В «Очерках истории кино СССР» Н. А. Лебедева можно прочесть, что фильм «Новый Вавилон» — «подлинный праздник импрессионизма в кино», что Москвин и Михайлов блестяще имитируют изобразительные приемы Мане, Дега, Ренуара.
Я позволю себе не согласиться с этими словами. «Киноизобразительный», живописный стиль, найденный Андреем Москвиным, возник в результате его личного «оптического видения», а не в результате подражания или, еще того хуже, «имитации». ‹…› Оптическое видение мира сложилось у Андрея Москвина, ленинградца по рождению и воспитанию, прежде всего под влиянием удивительной ленинградской природы, неповторимых белых ночей. ‹…›
Кроме того, Андрей Москвин формировался как художник под сильным влиянием русской поэзии и живописи.

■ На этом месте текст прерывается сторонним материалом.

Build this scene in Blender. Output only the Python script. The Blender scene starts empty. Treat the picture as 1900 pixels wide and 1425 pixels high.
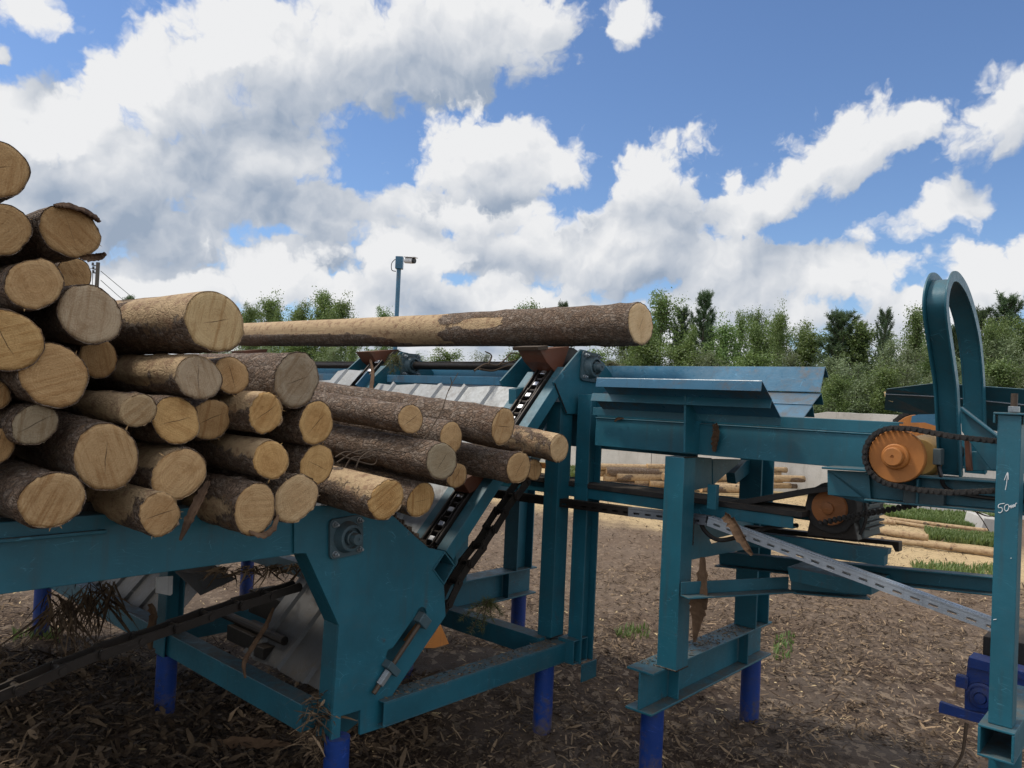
import bpy, bmesh, math, random
import numpy as np
from mathutils import Vector, Matrix, noise
S = bpy.context.scene
COL = S.collection
rng = random.Random(7)
R_ = math.radians

# ------------------------------------------------------------------ camera
F = 1428.0; EYE = 1.7; PITCH = R_(1.18); ROLL = .045
fw = Vector((0, math.cos(PITCH), math.sin(PITCH)))
_r0 = Vector((1, 0, 0)); _u0 = Vector((0, -math.sin(PITCH), math.cos(PITCH)))
RT = math.cos(ROLL)*_r0 + math.sin(ROLL)*_u0
UP = -math.sin(ROLL)*_r0 + math.cos(ROLL)*_u0
cam_d = bpy.data.cameras.new('camera'); cam = bpy.data.objects.new('camera', cam_d); COL.objects.link(cam)
cam_d.sensor_fit = 'HORIZONTAL'; cam_d.sensor_width = 36; cam_d.lens = 36*F/1900
cam_d.clip_start = .05; cam_d.clip_end = 2000
m = Matrix((RT, UP, -fw)).transposed().to_4x4(); m.translation = Vector((0, 0, EYE)); cam.matrix_world = m
S.camera = cam

# ------------------------------------------------------------------ measuring helpers (photo pixel -> real place)
TH = R_(48); CV = Vector((math.cos(TH), math.sin(TH), 0)); LV = Vector((math.sin(TH), -math.cos(TH), 0)); ZV = Vector((0, 0, 1))
OV = Vector((-.67, 2.88, 0)); EV = Vector((0, 0, EYE))
def ray(x, y): return fw + RT*((x-950)/F) + UP*((712.5-y)/F)
def W(c, l, z): return OV + CV*c + LV*l + ZV*z
def _pl(x, y, n, k):
    v = ray(x, y); return EV + v*((k - (EV-OV).dot(n))/v.dot(n))
def onl(x, y, l): return _pl(x, y, LV, l)
def onc(x, y, c): return _pl(x, y, CV, c)
def onz(x, y, z):
    v = ray(x, y); return EV + v*((z-EYE)/v.z)
def atd(x, y, d):
    v = ray(x, y); return EV + v*(d/v.y)
def loc(P): q = P-OV; return q.dot(CV), q.dot(LV), q.z
def PL(pts, l): return [onl(x, y, l) for x, y in pts]
def PC(pts, c): return [onc(x, y, c) for x, y in pts]

# ------------------------------------------------------------------ world: Nishita sky + procedural clouds by direction
SUN_DIR = Vector((-.50, .10, .85)).normalized()
SUN_EL = math.asin(SUN_DIR.z); SUN_AZ = math.atan2(SUN_DIR.x, SUN_DIR.y)
WSTR = .10; SKYM = (.96, 1.06, 1.22); CL0, CL1 = .38, .63
wd = bpy.data.worlds.new('World'); S.world = wd; wd.use_nodes = True
nt = wd.node_tree; nt.nodes.clear()
class NT:
    """tiny helper to write node trees"""
    def __init__(s, t): s.t = t
    def n(s, typ, **kw):
        nd = s.t.nodes.new(typ)
        for k, v in kw.items():
            if k.startswith('i_'):
                key = k[2:]; key = int(key) if key.isdigit() else key.replace('_', ' ')
                sock = nd.inputs[key]
                if isinstance(v, bpy.types.NodeSocket): s.t.links.new(v, sock)
                else: sock.default_value = v
            else: setattr(nd, k, v)
        return nd
    def put(s, sock, v):
        if isinstance(v, bpy.types.NodeSocket): s.t.links.new(v, sock)
        else: sock.default_value = v
    def m(s, op, a, b=0.0, c=0.0, clamp=False):
        nd = s.t.nodes.new('ShaderNodeMath'); nd.operation = op; nd.use_clamp = clamp
        for i, v in enumerate((a, b, c)): s.put(nd.inputs[i], v)
        return nd.outputs[0]
    def vm(s, op, a, b=(0, 0, 0), sc=1.0):
        nd = s.t.nodes.new('ShaderNodeVectorMath'); nd.operation = op
        s.put(nd.inputs[0], a); s.put(nd.inputs[1], b)
        if op == 'SCALE': s.put(nd.inputs['Scale'], sc)
        return nd.outputs['Value'] if op in ('LENGTH', 'DOT_PRODUCT', 'DISTANCE') else nd.outputs[0]
    def mr(s, v, a, b, c=0.0, d=1.0, smooth=False):
        nd = s.t.nodes.new('ShaderNodeMapRange'); nd.interpolation_type = 'SMOOTHSTEP' if smooth else 'LINEAR'
        for i, q in enumerate((v, a, b, c, d)): s.put(nd.inputs[i], q)
        return nd.outputs[0]
    def mix(s, f, a, b, mode='MIX'):
        nd = s.t.nodes.new('ShaderNodeMix'); nd.data_type = 'RGBA'; nd.blend_type = mode
        s.put(nd.inputs[0], f)
        for i, q in ((6, a), (7, b)):
            if isinstance(q, tuple) and len(q) == 3: q = q+(1,)
            s.put(nd.inputs[i], q)
        return nd.outputs[2]
    def noise(s, vec, scale, detail=4, rough=.55, dist=0.0, dim='3D', out=0):
        nd = s.n('ShaderNodeTexNoise', noise_dimensions=dim)
        s.put(nd.inputs['Vector'], vec); nd.inputs['Scale'].default_value = scale
        nd.inputs['Detail'].default_value = detail; nd.inputs['Roughness'].default_value = rough; nd.inputs['Distortion'].default_value = dist
        return nd.outputs[out]
    def voro(s, vec, scale, feature='F1', dim='3D', smooth=None, out=0, rnd=1.0):
        nd = s.n('ShaderNodeTexVoronoi', voronoi_dimensions=dim, feature=feature)
        s.put(nd.inputs['Vector'], vec); nd.inputs['Scale'].default_value = scale; nd.inputs['Randomness'].default_value = rnd
        if smooth is not None: nd.inputs['Smoothness'].default_value = smooth
        return nd.outputs[out]

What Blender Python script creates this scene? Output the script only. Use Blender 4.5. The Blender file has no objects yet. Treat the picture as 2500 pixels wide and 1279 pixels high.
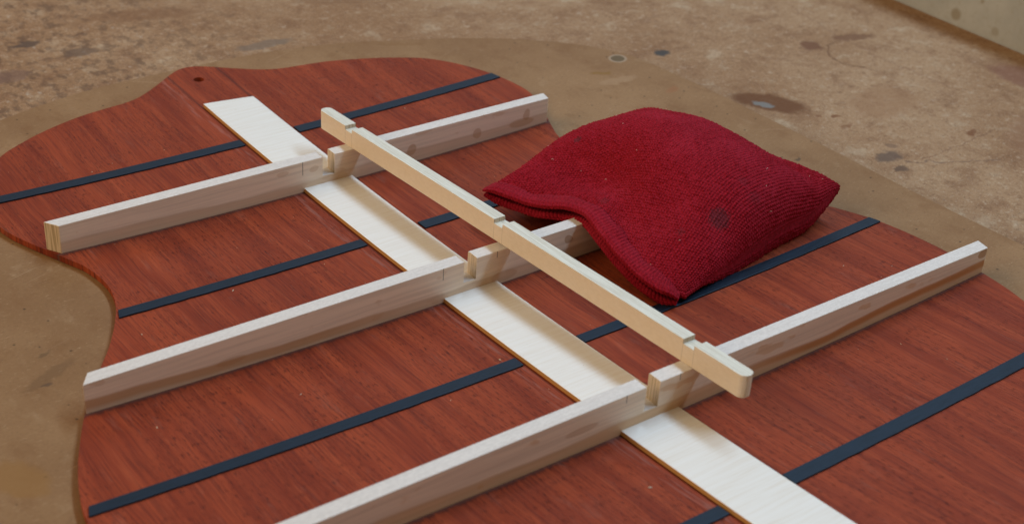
import bpy, bmesh, math, random
import numpy as np
from mathutils import Matrix, Vector

C = bpy.context
MM = 0.001
DISH = 1.7268e-4            # curvature of the guitar back (1 / 2R, per mm)
random.seed(5)
rng = np.random.default_rng(11)

# ------------------------------------------------------------------ camera
cd = bpy.data.cameras.new('camera')
cam = bpy.data.objects.new('camera', cd)
C.scene.collection.objects.link(cam)
Rm = Matrix(((0.8048318, 0.2648940, -0.5311091),
             (-0.5909260, 0.4409551, -0.6755480),
             (0.0552466, 0.8575487, 0.5114274)))
cam.matrix_world = Matrix.Translation(Vector((-245.225, -435.632, 261.355)) * MM) @ Rm.to_4x4()
cd.sensor_width = 36.0
cd.lens = 36.0 * 3635.75 / 2500
cd.clip_start = 0.01
cd.clip_end = 50
cd.dof.use_dof = True
cd.dof.focus_distance = 0.507
cd.dof.aperture_fstop = 19
C.scene.camera = cam

# ------------------------------------------------------------------ world + lamps (an indoor close-up by a window)
w = bpy.data.worlds.new('World')
C.scene.world = w
w.use_nodes = True
bg = w.node_tree.nodes['Background']
bg.inputs[0].default_value = (1.0, 0.70, 0.42, 1)
bg.inputs[1].default_value = 0.20


def area(name, loc, target, sx, sy, power, col, spread=180):
    l = bpy.data.lights.new(name, 'AREA')
    l.shape = 'RECTANGLE'
    l.size = sx
    l.size_y = sy
    l.energy = power
    l.color = col
    l.spread = math.radians(spread)
    o = bpy.data.objects.new(name, l)
    C.scene.collection.objects.link(o)
    o.location = loc
    d = Vector(target) - Vector(loc)
    o.rotation_euler = d.to_track_quat('-Z', 'Y').to_euler()
    return o


# high side window on the right: long in y so that shadows are crisp only across x
area('window_light', (0.74, -0.20, 1.36), (0.03, -0.08, 0), 1.4, 0.18, 20.5, (0.52, 0.75, 1.0))
# tall cool window behind the bench
area('back_window_light', (1.05, 1.75, 1.35), (0.05, 0, 0), 1.6, 0.9, 5, (0.52, 0.75, 1.0))
# warm light of the workshop from the left
area('workshop_light', (-1.30, 0.40, 0.95), (0.0, -0.08, 0), 1.4, 1.1, 17.5, (1.0, 0.77, 0.50))

sc = C.scene
sc.view_settings.view_transform = 'Standard'
sc.view_settings.look = 'None'
sc.view_settings.gamma = 1
sc.view_settings.exposure = 0
sc.cycles.max_bounces = 8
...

Разве можно не видеть того, что кинофильм «Шинель» являлся пластическим выражением образного строя и видения Николая Васильевича Гоголя или, во всяком случае, стремлением к его оптическому выражению на экране.
Что же касается прямых живописных влияний и конкретной учебы у живописи, то нам тогда были значительно ближе и понятнее наши русские мирискусники ‹…›. Нашим идеалом был Валентин Серов с его виртуозным универсализмом ‹…›.
Мы внимательно и дотошно изучали серовские портреты — живопись, свет и ракурсы. «Девушка с персиками» многое открыла нам в области тональности, «Петр на стройке Петербурга» — в области ракурса. Мы хорошо знали и Сомова и Бенуа, и уж чего-чего, а виртуозности мастерства этим художникам не занимать стать.
Знали мы и «царскосельских поэтов», и Иннокентия Анненского, поэтическое мастерство которых также было виртуозно. Андрей Москвин любил стихи, и сборники поэтов, подаренные им, до сих пор хранятся у меня. Мы любили молодого Николая Тихонова. «Брагу» купил для меня Андрей Москвин.
Еще в двадцатые годы мы ходили с Андреем Москвиным в Щукинскую галерею на Воздвиженке. Москвин любил Мане и Ренуара, но не подражал и тем более не «имитировал» их, ему нравился «Кабачок» Мане, и я помню его реплики о том, что «и живопись не всегда требовала резкости». Москвин чувствовал живописность и не любил линейности. Он любил Ренуара за то, что тот умел «поправить натуру». ‹…› Кстати говоря, Андрей Москвин первый в советской кинематографии ввел в практику кинопроизводства «режимную съемку» и «натурную подсветку».
Головня А. О моем молчаливом друге // Кинооператор Андрей Москвин. Л., 1971.